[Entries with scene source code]
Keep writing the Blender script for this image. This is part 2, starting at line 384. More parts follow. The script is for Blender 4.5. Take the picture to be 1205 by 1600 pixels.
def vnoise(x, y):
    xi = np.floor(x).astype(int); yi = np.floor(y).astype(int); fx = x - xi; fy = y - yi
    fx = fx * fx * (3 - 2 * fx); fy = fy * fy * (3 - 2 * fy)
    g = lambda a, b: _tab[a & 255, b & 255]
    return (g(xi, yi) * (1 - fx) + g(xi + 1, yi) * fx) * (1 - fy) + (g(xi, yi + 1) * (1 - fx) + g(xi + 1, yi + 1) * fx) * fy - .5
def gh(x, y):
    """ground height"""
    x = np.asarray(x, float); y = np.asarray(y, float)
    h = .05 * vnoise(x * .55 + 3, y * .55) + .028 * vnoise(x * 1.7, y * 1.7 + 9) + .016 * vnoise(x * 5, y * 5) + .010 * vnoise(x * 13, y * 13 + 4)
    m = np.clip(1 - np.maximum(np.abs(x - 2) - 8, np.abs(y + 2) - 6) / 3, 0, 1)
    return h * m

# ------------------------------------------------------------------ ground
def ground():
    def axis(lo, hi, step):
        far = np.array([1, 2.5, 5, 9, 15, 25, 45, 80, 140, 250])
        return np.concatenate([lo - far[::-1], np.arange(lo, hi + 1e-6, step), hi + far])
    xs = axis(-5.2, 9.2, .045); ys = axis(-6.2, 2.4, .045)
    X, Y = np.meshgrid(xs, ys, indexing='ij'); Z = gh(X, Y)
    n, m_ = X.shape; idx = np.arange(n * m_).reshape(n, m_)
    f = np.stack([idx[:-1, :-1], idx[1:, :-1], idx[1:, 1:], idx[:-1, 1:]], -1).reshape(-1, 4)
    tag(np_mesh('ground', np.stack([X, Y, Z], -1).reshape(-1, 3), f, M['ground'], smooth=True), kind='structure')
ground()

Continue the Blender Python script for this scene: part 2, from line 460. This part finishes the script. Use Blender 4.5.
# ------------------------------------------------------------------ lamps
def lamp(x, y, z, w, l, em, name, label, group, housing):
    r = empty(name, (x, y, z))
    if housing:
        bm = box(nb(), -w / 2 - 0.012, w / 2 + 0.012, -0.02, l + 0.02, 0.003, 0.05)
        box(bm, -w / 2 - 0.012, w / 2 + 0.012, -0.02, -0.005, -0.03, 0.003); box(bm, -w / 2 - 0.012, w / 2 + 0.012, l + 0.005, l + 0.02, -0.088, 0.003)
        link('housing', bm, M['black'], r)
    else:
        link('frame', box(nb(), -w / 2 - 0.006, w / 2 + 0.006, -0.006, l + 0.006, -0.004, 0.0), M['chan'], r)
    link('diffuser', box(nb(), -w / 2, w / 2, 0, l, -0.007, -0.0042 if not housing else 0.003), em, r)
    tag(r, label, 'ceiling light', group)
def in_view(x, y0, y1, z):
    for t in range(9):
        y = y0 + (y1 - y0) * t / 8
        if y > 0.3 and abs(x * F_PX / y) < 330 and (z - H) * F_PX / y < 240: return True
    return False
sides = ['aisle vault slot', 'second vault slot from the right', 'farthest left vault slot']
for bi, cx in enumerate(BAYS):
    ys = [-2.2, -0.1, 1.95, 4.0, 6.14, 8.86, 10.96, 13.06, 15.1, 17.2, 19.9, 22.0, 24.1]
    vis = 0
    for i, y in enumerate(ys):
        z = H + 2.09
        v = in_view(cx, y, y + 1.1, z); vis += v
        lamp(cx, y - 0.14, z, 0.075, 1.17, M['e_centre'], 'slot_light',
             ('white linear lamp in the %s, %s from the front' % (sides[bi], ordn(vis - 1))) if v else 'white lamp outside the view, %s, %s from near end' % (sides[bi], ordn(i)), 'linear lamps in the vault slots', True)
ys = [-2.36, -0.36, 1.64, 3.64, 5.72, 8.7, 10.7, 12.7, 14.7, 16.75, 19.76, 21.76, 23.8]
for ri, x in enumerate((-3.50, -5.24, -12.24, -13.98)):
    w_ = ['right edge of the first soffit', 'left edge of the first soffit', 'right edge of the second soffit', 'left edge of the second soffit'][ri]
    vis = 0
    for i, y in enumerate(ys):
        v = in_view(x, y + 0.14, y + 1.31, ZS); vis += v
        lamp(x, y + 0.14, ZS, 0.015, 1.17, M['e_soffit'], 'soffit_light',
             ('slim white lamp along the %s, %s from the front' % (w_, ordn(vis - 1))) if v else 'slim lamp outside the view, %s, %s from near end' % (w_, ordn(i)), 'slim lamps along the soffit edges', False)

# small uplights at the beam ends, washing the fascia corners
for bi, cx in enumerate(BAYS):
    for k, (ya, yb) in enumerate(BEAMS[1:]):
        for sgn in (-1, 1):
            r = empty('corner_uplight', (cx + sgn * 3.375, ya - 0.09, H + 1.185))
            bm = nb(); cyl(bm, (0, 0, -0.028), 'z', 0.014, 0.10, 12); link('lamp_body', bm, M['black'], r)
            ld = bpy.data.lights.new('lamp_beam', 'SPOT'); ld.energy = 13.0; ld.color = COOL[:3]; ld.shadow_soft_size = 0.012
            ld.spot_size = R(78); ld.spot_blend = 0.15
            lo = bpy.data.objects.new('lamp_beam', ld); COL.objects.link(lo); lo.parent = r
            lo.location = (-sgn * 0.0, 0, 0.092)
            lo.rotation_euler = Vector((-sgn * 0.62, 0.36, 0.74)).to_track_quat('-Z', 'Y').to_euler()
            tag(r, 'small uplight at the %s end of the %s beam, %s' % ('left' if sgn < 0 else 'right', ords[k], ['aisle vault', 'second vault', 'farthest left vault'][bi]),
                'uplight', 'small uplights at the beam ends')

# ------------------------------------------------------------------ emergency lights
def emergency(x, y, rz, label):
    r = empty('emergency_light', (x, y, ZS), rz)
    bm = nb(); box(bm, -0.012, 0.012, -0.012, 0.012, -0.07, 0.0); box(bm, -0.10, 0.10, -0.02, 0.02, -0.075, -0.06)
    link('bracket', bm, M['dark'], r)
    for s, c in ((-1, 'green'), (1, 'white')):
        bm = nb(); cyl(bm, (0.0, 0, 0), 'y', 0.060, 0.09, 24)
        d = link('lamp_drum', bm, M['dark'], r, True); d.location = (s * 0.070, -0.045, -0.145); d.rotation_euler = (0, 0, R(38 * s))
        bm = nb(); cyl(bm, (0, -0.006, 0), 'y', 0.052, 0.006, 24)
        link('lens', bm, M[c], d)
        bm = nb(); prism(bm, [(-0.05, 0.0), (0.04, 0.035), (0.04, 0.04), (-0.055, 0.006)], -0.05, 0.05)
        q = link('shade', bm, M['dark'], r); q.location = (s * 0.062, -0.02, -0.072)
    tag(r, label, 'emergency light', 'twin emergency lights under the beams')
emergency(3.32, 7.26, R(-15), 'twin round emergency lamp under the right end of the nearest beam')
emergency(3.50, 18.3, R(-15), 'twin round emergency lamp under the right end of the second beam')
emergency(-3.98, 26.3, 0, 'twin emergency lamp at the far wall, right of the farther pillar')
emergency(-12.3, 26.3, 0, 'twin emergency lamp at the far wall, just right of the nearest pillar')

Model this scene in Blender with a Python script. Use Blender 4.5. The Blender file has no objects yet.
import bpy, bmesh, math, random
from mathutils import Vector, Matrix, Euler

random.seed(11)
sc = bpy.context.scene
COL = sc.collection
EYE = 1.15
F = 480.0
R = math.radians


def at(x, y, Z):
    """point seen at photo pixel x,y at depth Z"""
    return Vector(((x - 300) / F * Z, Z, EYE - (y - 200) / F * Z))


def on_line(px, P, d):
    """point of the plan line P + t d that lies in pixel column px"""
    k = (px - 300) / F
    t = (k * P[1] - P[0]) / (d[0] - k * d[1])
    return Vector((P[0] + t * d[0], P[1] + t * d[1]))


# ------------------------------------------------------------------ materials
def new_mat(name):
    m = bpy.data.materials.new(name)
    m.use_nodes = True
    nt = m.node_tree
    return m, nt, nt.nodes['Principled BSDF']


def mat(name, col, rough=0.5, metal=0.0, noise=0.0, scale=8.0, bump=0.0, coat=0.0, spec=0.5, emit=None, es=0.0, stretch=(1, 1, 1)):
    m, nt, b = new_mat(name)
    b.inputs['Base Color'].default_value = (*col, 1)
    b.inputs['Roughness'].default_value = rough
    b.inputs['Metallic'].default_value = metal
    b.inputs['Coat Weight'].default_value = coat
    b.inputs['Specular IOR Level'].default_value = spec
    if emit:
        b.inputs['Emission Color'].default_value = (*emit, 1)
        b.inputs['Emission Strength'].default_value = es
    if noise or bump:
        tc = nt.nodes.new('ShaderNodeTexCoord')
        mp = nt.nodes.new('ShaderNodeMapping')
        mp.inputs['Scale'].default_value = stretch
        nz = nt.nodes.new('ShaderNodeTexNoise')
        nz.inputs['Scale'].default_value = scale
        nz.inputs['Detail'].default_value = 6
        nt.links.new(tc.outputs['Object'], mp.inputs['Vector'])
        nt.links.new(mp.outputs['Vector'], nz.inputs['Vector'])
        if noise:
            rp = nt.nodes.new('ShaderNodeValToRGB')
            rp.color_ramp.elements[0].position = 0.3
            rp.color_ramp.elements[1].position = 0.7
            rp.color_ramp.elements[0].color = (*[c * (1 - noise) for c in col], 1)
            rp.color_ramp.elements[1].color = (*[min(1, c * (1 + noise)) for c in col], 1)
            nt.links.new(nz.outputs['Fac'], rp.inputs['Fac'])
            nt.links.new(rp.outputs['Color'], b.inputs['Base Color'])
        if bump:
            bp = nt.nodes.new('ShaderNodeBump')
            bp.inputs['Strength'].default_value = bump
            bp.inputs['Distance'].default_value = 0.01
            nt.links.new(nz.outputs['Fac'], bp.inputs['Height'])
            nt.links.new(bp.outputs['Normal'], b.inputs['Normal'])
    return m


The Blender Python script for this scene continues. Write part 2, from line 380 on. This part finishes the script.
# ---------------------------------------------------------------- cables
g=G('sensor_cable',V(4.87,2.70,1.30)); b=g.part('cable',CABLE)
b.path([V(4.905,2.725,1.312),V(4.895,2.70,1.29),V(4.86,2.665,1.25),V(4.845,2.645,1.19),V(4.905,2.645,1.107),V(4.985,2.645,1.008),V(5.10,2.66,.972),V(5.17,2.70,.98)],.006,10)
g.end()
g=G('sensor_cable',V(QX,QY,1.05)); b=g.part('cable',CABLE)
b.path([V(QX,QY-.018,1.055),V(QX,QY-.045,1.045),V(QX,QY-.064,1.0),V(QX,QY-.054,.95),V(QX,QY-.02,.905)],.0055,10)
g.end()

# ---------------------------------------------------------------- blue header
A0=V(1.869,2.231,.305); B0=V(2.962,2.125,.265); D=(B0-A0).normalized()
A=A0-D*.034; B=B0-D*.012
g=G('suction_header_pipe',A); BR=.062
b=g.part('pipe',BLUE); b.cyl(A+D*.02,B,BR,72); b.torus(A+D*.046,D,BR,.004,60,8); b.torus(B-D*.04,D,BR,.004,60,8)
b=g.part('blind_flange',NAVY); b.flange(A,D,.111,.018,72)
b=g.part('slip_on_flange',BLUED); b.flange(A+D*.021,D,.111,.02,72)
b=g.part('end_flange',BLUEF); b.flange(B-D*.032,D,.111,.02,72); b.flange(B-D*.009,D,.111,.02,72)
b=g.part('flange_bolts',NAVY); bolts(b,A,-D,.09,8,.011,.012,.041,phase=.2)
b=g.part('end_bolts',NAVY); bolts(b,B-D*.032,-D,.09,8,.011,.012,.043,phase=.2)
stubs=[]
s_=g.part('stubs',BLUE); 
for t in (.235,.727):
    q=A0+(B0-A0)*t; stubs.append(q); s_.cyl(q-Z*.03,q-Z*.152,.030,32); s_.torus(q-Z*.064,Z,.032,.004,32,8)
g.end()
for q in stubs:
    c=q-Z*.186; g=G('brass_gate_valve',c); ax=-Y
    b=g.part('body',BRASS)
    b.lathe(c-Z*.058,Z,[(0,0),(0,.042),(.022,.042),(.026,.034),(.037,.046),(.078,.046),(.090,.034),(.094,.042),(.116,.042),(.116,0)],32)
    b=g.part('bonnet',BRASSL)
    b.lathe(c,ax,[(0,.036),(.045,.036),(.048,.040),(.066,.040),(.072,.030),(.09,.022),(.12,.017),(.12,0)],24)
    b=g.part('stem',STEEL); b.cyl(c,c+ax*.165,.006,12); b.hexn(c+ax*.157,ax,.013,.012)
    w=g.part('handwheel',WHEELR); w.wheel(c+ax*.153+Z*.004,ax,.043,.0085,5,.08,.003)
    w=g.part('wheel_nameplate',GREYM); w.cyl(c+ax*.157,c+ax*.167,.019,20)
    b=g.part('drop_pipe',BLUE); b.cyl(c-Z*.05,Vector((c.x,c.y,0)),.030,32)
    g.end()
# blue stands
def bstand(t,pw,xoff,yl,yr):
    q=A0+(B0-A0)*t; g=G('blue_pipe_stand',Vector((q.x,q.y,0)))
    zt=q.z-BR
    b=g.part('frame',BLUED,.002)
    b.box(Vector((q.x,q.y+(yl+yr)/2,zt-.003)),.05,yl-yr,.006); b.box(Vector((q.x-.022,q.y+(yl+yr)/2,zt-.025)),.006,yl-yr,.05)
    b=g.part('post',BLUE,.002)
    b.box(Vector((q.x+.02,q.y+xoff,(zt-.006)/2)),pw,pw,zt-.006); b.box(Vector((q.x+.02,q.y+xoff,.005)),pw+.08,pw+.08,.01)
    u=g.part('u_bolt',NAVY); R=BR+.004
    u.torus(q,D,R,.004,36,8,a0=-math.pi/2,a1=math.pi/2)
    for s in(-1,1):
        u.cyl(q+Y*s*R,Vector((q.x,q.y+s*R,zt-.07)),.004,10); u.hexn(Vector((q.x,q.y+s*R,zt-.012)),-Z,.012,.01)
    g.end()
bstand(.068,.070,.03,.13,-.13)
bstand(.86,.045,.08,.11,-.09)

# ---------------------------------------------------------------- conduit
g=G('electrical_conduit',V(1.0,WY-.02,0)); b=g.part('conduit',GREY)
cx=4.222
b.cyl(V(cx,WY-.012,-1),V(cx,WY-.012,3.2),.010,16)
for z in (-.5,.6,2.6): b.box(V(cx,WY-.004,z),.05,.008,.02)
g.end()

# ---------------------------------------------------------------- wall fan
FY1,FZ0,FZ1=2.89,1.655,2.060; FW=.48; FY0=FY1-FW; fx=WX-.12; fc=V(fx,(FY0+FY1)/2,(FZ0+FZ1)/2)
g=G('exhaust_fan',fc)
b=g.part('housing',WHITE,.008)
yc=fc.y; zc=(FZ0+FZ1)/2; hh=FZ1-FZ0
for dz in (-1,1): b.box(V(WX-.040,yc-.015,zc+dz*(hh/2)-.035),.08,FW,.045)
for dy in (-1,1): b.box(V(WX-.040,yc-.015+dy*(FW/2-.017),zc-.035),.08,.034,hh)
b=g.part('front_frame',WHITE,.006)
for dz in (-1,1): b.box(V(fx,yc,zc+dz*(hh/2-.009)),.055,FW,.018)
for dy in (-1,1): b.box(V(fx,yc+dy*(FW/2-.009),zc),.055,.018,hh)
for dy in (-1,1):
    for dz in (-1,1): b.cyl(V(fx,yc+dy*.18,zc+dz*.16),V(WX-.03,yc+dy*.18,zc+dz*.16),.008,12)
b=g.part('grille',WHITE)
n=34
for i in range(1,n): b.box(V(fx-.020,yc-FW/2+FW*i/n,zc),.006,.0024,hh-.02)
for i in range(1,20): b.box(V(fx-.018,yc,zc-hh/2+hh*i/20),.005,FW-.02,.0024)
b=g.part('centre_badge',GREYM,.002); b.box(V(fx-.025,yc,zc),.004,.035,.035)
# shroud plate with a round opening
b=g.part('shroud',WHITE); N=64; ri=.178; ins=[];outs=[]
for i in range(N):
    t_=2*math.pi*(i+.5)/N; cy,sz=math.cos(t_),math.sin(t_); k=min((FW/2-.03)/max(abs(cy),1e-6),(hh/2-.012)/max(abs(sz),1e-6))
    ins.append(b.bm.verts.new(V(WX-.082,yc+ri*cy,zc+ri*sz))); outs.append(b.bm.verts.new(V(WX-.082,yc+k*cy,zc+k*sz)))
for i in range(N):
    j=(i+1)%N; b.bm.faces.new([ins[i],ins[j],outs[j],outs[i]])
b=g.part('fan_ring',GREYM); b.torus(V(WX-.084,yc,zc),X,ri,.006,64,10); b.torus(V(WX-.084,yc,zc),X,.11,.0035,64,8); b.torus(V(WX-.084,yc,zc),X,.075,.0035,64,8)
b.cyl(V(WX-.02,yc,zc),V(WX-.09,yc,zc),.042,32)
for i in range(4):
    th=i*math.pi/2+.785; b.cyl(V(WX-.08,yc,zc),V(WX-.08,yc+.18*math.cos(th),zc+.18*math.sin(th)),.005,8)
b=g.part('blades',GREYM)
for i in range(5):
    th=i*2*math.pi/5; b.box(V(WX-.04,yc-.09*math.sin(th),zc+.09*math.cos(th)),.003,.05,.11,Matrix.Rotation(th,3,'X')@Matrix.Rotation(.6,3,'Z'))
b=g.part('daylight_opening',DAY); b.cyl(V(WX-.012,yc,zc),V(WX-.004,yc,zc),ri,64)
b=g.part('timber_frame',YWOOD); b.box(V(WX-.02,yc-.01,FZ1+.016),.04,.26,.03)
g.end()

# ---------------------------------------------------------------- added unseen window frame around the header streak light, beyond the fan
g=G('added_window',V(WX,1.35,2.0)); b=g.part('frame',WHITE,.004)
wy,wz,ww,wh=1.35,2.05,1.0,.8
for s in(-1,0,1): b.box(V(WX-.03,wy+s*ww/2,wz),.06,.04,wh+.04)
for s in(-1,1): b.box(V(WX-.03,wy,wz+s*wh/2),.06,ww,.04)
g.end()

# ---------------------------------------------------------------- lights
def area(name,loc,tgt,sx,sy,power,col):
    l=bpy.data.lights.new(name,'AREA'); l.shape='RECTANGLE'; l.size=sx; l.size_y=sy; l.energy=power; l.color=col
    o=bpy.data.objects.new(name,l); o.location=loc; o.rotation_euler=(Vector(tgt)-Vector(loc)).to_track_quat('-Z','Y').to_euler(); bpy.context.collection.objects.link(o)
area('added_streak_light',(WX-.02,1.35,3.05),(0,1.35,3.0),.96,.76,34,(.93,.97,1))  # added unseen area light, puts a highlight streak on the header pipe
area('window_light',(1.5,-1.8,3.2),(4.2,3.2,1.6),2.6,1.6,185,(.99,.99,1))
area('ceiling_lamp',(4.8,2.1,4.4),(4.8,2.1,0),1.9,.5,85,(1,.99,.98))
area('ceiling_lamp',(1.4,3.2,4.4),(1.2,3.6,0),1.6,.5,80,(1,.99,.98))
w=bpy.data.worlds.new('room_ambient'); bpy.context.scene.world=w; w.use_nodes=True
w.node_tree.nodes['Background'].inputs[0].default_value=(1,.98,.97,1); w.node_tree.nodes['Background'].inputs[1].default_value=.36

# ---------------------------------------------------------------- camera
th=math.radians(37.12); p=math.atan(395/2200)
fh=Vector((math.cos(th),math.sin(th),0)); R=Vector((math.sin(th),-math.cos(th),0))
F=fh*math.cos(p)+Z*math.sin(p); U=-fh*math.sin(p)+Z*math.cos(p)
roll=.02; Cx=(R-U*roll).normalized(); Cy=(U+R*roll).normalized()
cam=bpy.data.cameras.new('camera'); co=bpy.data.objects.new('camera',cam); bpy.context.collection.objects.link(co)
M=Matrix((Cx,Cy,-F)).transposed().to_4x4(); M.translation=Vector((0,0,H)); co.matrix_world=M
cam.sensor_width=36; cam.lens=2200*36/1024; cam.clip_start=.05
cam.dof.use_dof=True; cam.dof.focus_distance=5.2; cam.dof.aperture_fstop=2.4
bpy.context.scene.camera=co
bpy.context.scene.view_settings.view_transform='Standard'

▶ _Task goal_: Exactly as written, please reproduce the lines from the first line of the data to the line containing "return h * m", inclusive, and nothing else.

▶ _Problem solution_:
Keep writing the Blender script for this image. This is part 2, starting at line 384. More parts follow. The script is for Blender 4.5. Take the picture to be 1205 by 1600 pixels.
def vnoise(x, y):
    xi = np.floor(x).astype(int); yi = np.floor(y).astype(int); fx = x - xi; fy = y - yi
    fx = fx * fx * (3 - 2 * fx); fy = fy * fy * (3 - 2 * fy)
    g = lambda a, b: _tab[a & 255, b & 255]
    return (g(xi, yi) * (1 - fx) + g(xi + 1, yi) * fx) * (1 - fy) + (g(xi, yi + 1) * (1 - fx) + g(xi + 1, yi + 1) * fx) * fy - .5
def gh(x, y):
    """ground height"""
    x = np.asarray(x, float); y = np.asarray(y, float)
    h = .05 * vnoise(x * .55 + 3, y * .55) + .028 * vnoise(x * 1.7, y * 1.7 + 9) + .016 * vnoise(x * 5, y * 5) + .010 * vnoise(x * 13, y * 13 + 4)
    m = np.clip(1 - np.maximum(np.abs(x - 2) - 8, np.abs(y + 2) - 6) / 3, 0, 1)
    return h * m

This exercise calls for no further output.